*What you have to do*.
Repeat the material exactly, leaving nothing out.

*Records for the exercise*.
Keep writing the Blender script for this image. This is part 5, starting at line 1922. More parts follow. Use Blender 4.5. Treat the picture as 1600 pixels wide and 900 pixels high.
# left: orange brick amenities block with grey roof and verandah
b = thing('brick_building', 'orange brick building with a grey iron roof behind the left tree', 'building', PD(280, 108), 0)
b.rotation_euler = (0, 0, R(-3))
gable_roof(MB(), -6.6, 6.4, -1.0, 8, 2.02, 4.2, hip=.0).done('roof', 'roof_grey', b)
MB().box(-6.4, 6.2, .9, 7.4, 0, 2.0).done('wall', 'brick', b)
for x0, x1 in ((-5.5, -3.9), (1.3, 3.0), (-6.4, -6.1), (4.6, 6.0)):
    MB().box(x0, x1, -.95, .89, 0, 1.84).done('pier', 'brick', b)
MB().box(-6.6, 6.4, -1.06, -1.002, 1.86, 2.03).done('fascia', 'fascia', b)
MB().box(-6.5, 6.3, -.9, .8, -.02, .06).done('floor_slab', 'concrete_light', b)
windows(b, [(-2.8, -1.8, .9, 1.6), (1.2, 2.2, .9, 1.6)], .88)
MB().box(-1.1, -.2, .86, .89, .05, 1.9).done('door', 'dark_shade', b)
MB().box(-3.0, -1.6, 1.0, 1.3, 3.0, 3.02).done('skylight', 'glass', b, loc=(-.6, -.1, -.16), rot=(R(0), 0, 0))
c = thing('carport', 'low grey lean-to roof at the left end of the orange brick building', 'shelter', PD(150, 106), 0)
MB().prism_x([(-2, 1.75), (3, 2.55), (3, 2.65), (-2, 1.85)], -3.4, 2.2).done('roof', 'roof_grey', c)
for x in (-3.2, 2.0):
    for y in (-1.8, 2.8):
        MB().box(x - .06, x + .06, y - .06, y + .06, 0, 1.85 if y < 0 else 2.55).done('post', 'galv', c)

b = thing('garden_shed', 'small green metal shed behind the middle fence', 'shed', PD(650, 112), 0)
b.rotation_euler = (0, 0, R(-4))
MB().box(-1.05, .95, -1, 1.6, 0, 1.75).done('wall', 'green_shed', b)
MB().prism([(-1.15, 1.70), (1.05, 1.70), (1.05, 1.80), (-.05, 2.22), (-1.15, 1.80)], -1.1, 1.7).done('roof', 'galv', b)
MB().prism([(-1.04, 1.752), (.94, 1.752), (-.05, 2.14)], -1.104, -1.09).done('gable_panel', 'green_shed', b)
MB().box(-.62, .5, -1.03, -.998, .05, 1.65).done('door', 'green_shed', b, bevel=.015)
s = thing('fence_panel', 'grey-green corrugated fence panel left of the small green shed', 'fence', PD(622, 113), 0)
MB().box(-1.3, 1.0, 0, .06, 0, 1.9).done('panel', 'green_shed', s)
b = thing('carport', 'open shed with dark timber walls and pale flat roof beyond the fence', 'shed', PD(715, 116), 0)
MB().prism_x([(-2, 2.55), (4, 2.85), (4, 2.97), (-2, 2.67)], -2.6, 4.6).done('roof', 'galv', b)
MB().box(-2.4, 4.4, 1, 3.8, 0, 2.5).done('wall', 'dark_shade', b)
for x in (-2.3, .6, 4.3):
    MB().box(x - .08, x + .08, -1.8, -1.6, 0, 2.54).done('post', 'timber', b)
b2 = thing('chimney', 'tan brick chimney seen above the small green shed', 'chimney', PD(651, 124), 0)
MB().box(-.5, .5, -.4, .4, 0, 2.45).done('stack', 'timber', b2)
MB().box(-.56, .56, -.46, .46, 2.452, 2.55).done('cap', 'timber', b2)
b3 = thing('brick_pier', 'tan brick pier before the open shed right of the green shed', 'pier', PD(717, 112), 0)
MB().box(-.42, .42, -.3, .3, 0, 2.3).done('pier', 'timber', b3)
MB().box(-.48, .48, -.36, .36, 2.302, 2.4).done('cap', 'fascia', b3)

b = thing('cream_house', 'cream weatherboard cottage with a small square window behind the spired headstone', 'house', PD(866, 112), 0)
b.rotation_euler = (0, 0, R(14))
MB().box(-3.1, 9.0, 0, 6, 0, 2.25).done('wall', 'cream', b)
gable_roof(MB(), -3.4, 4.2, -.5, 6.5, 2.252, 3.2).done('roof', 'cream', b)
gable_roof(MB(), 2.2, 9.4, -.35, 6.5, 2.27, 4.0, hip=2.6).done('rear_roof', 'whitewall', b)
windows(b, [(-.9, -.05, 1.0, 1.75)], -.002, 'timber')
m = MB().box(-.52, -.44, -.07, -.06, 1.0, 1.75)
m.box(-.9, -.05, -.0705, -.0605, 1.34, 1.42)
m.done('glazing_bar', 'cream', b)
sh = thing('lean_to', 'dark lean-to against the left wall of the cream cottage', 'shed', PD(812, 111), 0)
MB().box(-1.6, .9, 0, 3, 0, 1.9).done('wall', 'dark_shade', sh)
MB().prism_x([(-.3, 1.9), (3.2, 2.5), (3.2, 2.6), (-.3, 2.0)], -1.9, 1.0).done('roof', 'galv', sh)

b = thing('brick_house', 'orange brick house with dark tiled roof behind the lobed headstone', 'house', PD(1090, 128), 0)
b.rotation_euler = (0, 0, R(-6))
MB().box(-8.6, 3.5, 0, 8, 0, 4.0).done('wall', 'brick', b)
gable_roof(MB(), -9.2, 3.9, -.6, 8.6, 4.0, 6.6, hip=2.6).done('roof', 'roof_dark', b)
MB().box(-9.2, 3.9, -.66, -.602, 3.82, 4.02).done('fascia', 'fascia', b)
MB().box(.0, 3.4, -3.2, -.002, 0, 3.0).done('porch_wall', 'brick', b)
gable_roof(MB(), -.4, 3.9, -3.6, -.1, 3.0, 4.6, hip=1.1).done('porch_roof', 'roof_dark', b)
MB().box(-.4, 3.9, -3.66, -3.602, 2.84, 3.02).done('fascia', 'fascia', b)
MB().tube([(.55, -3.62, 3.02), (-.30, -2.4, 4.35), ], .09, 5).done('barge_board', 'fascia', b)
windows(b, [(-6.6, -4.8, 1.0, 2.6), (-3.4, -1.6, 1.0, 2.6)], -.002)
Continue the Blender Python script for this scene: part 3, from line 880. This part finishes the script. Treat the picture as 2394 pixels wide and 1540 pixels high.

*Written answer*.
Keep writing the Blender script for this image. This is part 5, starting at line 1922. More parts follow. Use Blender 4.5. Treat the picture as 1600 pixels wide and 900 pixels high.
# left: orange brick amenities block with grey roof and verandah
b = thing('brick_building', 'orange brick building with a grey iron roof behind the left tree', 'building', PD(280, 108), 0)
b.rotation_euler = (0, 0, R(-3))
gable_roof(MB(), -6.6, 6.4, -1.0, 8, 2.02, 4.2, hip=.0).done('roof', 'roof_grey', b)
MB().box(-6.4, 6.2, .9, 7.4, 0, 2.0).done('wall', 'brick', b)
for x0, x1 in ((-5.5, -3.9), (1.3, 3.0), (-6.4, -6.1), (4.6, 6.0)):
    MB().box(x0, x1, -.95, .89, 0, 1.84).done('pier', 'brick', b)
MB().box(-6.6, 6.4, -1.06, -1.002, 1.86, 2.03).done('fascia', 'fascia', b)
MB().box(-6.5, 6.3, -.9, .8, -.02, .06).done('floor_slab', 'concrete_light', b)
windows(b, [(-2.8, -1.8, .9, 1.6), (1.2, 2.2, .9, 1.6)], .88)
MB().box(-1.1, -.2, .86, .89, .05, 1.9).done('door', 'dark_shade', b)
MB().box(-3.0, -1.6, 1.0, 1.3, 3.0, 3.02).done('skylight', 'glass', b, loc=(-.6, -.1, -.16), rot=(R(0), 0, 0))
c = thing('carport', 'low grey lean-to roof at the left end of the orange brick building', 'shelter', PD(150, 106), 0)
MB().prism_x([(-2, 1.75), (3, 2.55), (3, 2.65), (-2, 1.85)], -3.4, 2.2).done('roof', 'roof_grey', c)
for x in (-3.2, 2.0):
    for y in (-1.8, 2.8):
        MB().box(x - .06, x + .06, y - .06, y + .06, 0, 1.85 if y < 0 else 2.55).done('post', 'galv', c)

b = thing('garden_shed', 'small green metal shed behind the middle fence', 'shed', PD(650, 112), 0)
b.rotation_euler = (0, 0, R(-4))
MB().box(-1.05, .95, -1, 1.6, 0, 1.75).done('wall', 'green_shed', b)
MB().prism([(-1.15, 1.70), (1.05, 1.70), (1.05, 1.80), (-.05, 2.22), (-1.15, 1.80)], -1.1, 1.7).done('roof', 'galv', b)
MB().prism([(-1.04, 1.752), (.94, 1.752), (-.05, 2.14)], -1.104, -1.09).done('gable_panel', 'green_shed', b)
MB().box(-.62, .5, -1.03, -.998, .05, 1.65).done('door', 'green_shed', b, bevel=.015)
s = thing('fence_panel', 'grey-green corrugated fence panel left of the small green shed', 'fence', PD(622, 113), 0)
MB().box(-1.3, 1.0, 0, .06, 0, 1.9).done('panel', 'green_shed', s)
b = thing('carport', 'open shed with dark timber walls and pale flat roof beyond the fence', 'shed', PD(715, 116), 0)
MB().prism_x([(-2, 2.55), (4, 2.85), (4, 2.97), (-2, 2.67)], -2.6, 4.6).done('roof', 'galv', b)
MB().box(-2.4, 4.4, 1, 3.8, 0, 2.5).done('wall', 'dark_shade', b)
for x in (-2.3, .6, 4.3):
    MB().box(x - .08, x + .08, -1.8, -1.6, 0, 2.54).done('post', 'timber', b)
b2 = thing('chimney', 'tan brick chimney seen above the small green shed', 'chimney', PD(651, 124), 0)
MB().box(-.5, .5, -.4, .4, 0, 2.45).done('stack', 'timber', b2)
MB().box(-.56, .56, -.46, .46, 2.452, 2.55).done('cap', 'timber', b2)
b3 = thing('brick_pier', 'tan brick pier before the open shed right of the green shed', 'pier', PD(717, 112), 0)
MB().box(-.42, .42, -.3, .3, 0, 2.3).done('pier', 'timber', b3)
MB().box(-.48, .48, -.36, .36, 2.302, 2.4).done('cap', 'fascia', b3)

b = thing('cream_house', 'cream weatherboard cottage with a small square window behind the spired headstone', 'house', PD(866, 112), 0)
b.rotation_euler = (0, 0, R(14))
MB().box(-3.1, 9.0, 0, 6, 0, 2.25).done('wall', 'cream', b)
gable_roof(MB(), -3.4, 4.2, -.5, 6.5, 2.252, 3.2).done('roof', 'cream', b)
gable_roof(MB(), 2.2, 9.4, -.35, 6.5, 2.27, 4.0, hip=2.6).done('rear_roof', 'whitewall', b)
windows(b, [(-.9, -.05, 1.0, 1.75)], -.002, 'timber')
m = MB().box(-.52, -.44, -.07, -.06, 1.0, 1.75)
m.box(-.9, -.05, -.0705, -.0605, 1.34, 1.42)
m.done('glazing_bar', 'cream', b)
sh = thing('lean_to', 'dark lean-to against the left wall of the cream cottage', 'shed', PD(812, 111), 0)
MB().box(-1.6, .9, 0, 3, 0, 1.9).done('wall', 'dark_shade', sh)
MB().prism_x([(-.3, 1.9), (3.2, 2.5), (3.2, 2.6), (-.3, 2.0)], -1.9, 1.0).done('roof', 'galv', sh)

b = thing('brick_house', 'orange brick house with dark tiled roof behind the lobed headstone', 'house', PD(1090, 128), 0)
b.rotation_euler = (0, 0, R(-6))
MB().box(-8.6, 3.5, 0, 8, 0, 4.0).done('wall', 'brick', b)
gable_roof(MB(), -9.2, 3.9, -.6, 8.6, 4.0, 6.6, hip=2.6).done('roof', 'roof_dark', b)
MB().box(-9.2, 3.9, -.66, -.602, 3.82, 4.02).done('fascia', 'fascia', b)
MB().box(.0, 3.4, -3.2, -.002, 0, 3.0).done('porch_wall', 'brick', b)
gable_roof(MB(), -.4, 3.9, -3.6, -.1, 3.0, 4.6, hip=1.1).done('porch_roof', 'roof_dark', b)
MB().box(-.4, 3.9, -3.66, -3.602, 2.84, 3.02).done('fascia', 'fascia', b)
MB().tube([(.55, -3.62, 3.02), (-.30, -2.4, 4.35), ], .09, 5).done('barge_board', 'fascia', b)
windows(b, [(-6.6, -4.8, 1.0, 2.6), (-3.4, -1.6, 1.0, 2.6)], -.002)
Continue the Blender Python script for this scene: part 3, from line 880. This part finishes the script. Treat the picture as 2394 pixels wide and 1540 pixels high.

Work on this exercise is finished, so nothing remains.